Monday, 9 August 2010

St Trinian's! St Trinian's! Will never die.

My sister leant me the boxed set of the original St Trinian's films, which we remember fondly from our childhood. Along with the Carry On and Hammer Horror films they played a key part in our formative years.

St Trinians was the invention of the fantastically talented British illustrator Ronald Searle. Still alive today, his career spanned much of the twentieth century and included stints as a children’s illustrator, war artist, animator and contributor to titles like Life, Punch and The New Yorker. He began StTrinian's during WWII before he saw active service, and continued the cartoons after his return to civilian life. His illustrations of the terrifying school girls were much darker after his experiences of being a prisoner in the war, with decapitated children, weapons and fire being more abundant in these later drawings. His whimsical depictions of the goblin-like girls caught the public’s imagination and were highly successful.

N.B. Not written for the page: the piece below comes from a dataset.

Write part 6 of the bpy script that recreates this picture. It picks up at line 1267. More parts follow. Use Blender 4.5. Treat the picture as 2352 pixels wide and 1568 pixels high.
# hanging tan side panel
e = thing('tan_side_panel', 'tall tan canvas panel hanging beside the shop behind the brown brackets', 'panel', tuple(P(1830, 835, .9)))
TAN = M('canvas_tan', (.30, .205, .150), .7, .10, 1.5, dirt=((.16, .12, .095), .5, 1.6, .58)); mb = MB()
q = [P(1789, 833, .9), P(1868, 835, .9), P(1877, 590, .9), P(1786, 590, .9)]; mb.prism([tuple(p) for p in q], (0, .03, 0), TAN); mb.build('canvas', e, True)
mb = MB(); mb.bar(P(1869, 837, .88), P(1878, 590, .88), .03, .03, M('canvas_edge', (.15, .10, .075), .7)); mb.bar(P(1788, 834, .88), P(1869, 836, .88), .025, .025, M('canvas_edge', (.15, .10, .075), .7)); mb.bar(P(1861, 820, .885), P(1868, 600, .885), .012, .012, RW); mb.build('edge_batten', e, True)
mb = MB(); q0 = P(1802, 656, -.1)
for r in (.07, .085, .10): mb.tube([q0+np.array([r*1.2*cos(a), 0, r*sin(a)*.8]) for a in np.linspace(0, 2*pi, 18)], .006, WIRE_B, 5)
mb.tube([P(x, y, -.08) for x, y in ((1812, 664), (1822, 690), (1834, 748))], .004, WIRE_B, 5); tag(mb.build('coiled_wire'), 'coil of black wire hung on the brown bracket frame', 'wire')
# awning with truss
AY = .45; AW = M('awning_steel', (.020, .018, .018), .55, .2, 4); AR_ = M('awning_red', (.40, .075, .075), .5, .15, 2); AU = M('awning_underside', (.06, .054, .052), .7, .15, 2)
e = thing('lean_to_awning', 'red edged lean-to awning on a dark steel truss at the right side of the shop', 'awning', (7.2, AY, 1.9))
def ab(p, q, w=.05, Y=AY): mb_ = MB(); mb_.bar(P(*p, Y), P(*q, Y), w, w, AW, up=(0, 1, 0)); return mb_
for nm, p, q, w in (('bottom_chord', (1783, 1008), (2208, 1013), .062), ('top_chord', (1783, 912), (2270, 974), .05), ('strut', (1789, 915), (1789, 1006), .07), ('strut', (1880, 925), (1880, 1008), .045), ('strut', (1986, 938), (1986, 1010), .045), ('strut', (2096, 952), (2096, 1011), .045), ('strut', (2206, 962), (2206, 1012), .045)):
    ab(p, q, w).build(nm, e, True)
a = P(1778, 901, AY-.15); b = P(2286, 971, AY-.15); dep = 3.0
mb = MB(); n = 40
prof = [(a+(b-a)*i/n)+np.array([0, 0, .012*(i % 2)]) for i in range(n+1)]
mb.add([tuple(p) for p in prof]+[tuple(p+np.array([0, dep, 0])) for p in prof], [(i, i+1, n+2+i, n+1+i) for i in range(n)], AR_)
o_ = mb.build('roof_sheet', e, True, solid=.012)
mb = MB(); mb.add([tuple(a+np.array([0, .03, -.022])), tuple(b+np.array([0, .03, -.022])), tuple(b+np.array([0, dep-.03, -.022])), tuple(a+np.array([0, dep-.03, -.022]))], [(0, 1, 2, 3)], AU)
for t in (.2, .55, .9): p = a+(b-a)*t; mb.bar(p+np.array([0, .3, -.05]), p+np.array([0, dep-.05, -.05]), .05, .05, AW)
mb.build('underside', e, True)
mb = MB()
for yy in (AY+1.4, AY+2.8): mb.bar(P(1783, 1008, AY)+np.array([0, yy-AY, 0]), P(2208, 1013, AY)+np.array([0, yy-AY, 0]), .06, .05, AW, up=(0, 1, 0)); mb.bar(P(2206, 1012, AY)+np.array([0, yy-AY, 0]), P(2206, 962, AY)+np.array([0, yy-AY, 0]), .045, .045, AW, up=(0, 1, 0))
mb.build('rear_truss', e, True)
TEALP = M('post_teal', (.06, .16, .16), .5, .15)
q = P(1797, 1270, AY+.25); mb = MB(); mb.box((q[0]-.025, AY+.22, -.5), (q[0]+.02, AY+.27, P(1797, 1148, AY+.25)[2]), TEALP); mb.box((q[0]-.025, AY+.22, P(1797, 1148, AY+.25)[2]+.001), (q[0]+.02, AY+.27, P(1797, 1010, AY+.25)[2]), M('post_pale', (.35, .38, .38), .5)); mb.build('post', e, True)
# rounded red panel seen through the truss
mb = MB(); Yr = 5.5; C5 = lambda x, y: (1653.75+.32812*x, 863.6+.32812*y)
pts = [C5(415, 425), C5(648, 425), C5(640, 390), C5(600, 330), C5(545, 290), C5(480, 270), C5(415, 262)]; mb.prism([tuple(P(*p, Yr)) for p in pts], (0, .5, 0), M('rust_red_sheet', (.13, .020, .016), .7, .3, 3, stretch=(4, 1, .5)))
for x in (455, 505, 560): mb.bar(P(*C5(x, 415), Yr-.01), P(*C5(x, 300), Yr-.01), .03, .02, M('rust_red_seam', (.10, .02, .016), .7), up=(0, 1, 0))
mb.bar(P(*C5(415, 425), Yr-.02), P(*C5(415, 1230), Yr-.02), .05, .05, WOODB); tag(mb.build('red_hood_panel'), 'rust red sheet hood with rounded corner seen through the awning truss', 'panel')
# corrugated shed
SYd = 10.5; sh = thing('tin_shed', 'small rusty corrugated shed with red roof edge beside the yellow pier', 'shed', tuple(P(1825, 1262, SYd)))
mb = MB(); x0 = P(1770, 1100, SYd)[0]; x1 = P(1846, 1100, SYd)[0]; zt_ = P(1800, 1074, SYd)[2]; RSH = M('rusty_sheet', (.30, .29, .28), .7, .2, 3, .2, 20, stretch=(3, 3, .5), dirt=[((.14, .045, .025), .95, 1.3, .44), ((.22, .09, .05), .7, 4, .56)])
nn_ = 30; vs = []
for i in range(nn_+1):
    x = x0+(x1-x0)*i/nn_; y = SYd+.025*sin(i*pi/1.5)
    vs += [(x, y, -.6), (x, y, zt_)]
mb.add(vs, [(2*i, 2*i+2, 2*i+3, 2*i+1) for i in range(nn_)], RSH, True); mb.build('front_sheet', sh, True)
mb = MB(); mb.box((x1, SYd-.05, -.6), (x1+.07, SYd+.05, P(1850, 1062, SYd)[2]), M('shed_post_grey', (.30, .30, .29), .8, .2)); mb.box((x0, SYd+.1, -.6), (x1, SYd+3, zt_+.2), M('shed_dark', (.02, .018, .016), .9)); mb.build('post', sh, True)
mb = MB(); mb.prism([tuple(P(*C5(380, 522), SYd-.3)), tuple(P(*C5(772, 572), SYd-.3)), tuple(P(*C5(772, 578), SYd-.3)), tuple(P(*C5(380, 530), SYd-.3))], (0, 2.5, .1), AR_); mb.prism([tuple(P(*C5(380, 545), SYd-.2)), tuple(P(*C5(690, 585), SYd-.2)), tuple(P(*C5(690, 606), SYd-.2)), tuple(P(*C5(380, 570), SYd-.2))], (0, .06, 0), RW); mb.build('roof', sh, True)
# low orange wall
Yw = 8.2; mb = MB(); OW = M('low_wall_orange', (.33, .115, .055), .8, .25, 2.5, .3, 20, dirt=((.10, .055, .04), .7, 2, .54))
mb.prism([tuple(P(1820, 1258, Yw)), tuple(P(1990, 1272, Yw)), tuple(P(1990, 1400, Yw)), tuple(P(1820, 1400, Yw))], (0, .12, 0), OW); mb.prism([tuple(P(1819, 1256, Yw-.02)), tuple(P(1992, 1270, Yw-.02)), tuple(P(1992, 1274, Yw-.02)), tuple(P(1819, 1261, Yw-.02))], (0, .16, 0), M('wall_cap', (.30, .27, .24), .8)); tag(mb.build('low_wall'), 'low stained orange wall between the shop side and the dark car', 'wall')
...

They tap into the British’s fascination with mischief, practical jokes and black humour within the setting of an English public girls’ school (the bastion of respectability). No doubt they were also popular because they hark back to the idyll of the inter-war years, before the threat of a German invasion.

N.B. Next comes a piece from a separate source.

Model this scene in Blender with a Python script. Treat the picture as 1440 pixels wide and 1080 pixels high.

A series of four films were made in the late 50s and early 60s. A strong cast took the productions forward in the decade that followed the heyday of the Ealing Comedies. Many of these actors and actresses had long careers in British television and film and became household names (like Joan Simms and Sid James, who formed part of the core Carry On team). Alastair Sim does a wonderfully camp turn as both the headmistress Miss Fritton and her brother Clarence. Joyce Grenfell deserves special mention as a policewoman who is an overgrown schoolgirl herself (complete with a hilarious gait, a crush on her boss and a fondness for hockey). The sets depict the rickety, ink-flicked interior of the school very well, and the girls appear in all manner of ravaged and ravishing costumes. Miss Fritton is suitably frumpy and, like Searle's original sketches of the school mistresses, Victorian. Flash Harry is the epitome of the comedy Spiv with rediculous shoulder pads and, in the second film, a wonderful three-wheeled bubble car.

There was a film released in the 80s and, of course, the new version in 2007 which proves the enduring popularity of Searle's wonderfully wretched creation.